I’ve scoffed when a slim supermodel has posted a picture claiming to have a food baby and rolled my eyes when an influencer has “bravely” pinched at nonexistent belly rolls. Yet, as someone who has recovered from an eating disorder, I think it’s important to question how perspectives become so warped. I feel as though we are collectively suffering from belly dysmorphia; we are blind to the reality of what most abdomens actually look like.

Growing up in the aughts, the only time I saw an ordinary stomach in the media was when it was circled on the front of a women’s gossip magazine. I witnessed the tiniest bump on Jessica Simpson’s abdomen be derided. Today, we’re still less likely to see softer bellies on TV or in magazines, and an entirely new generation has embraced low-rise jeans. Celebrities hawk blackberry-flavored anti-bloat gummies and charge $30 for a month’s supply. My phone serves me spam pop-up ads in which stomachs that slope like mine are colored red as if they’ve just been slapped.

We are a long way from understanding bellies and seeing them accurately represented around us. How many of us have looked at a Renaissance painting and marveled that rounder stomachs were once considered beautiful?
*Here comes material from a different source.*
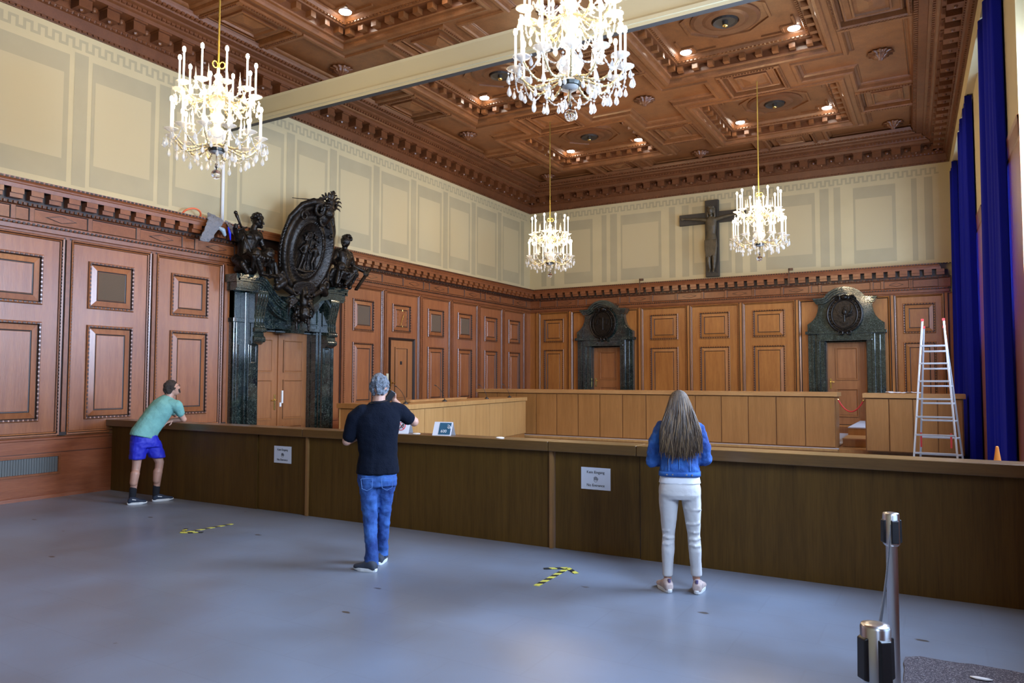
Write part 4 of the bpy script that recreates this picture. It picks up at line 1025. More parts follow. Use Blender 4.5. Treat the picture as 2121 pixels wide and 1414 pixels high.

How many generations have scratched their heads at Maria de Medeiros’s speech in “Pulp Fiction,” wondering why her character believes that, “on a woman, a pot belly is very sexy”?

What would it take for society to accept the belly, not necessarily as something beautiful but merely as something that is?

If we woke up tomorrow and everyone agreed with this sentiment, little would appear to change. And yet it would mean an instant end to the wars raging in so many women’s minds.

Maybe it sounds frivolous to imagine such a reality; I don’t think it is. What might I otherwise have done with the money I’ve spent on control underwear and the time I’ve spent pinching and pulling in front of the mirror? What would you wear if you only wore what you wanted? How would you hold yourself? What would you be like in the sea?

A friend tells me that she frequently thinks about a 2020 Instagram video of the singer Cardi B sucking her belly in before breathing out — whenever it pops into her head, she reaches for a cookie. On TikTok, the hashtag “apronbelly” has 80 million views; here people show off abdomens that droop and swing and squish, normalizing what is normal. Those videos are radical, those women are radicals, and they fill me with hope.

We can’t all be radical, but we should look at ourselves with the perspective lacking in the mainstream representation of bellies.

What do strangers think when they look at me and my belly? Some might think, “I’m glad I don’t look like her”; another handful might think, “I wish I did.” But I imagine the vast majority will simply think, “That is what she looks like.” To me, that is an endlessly comforting idea.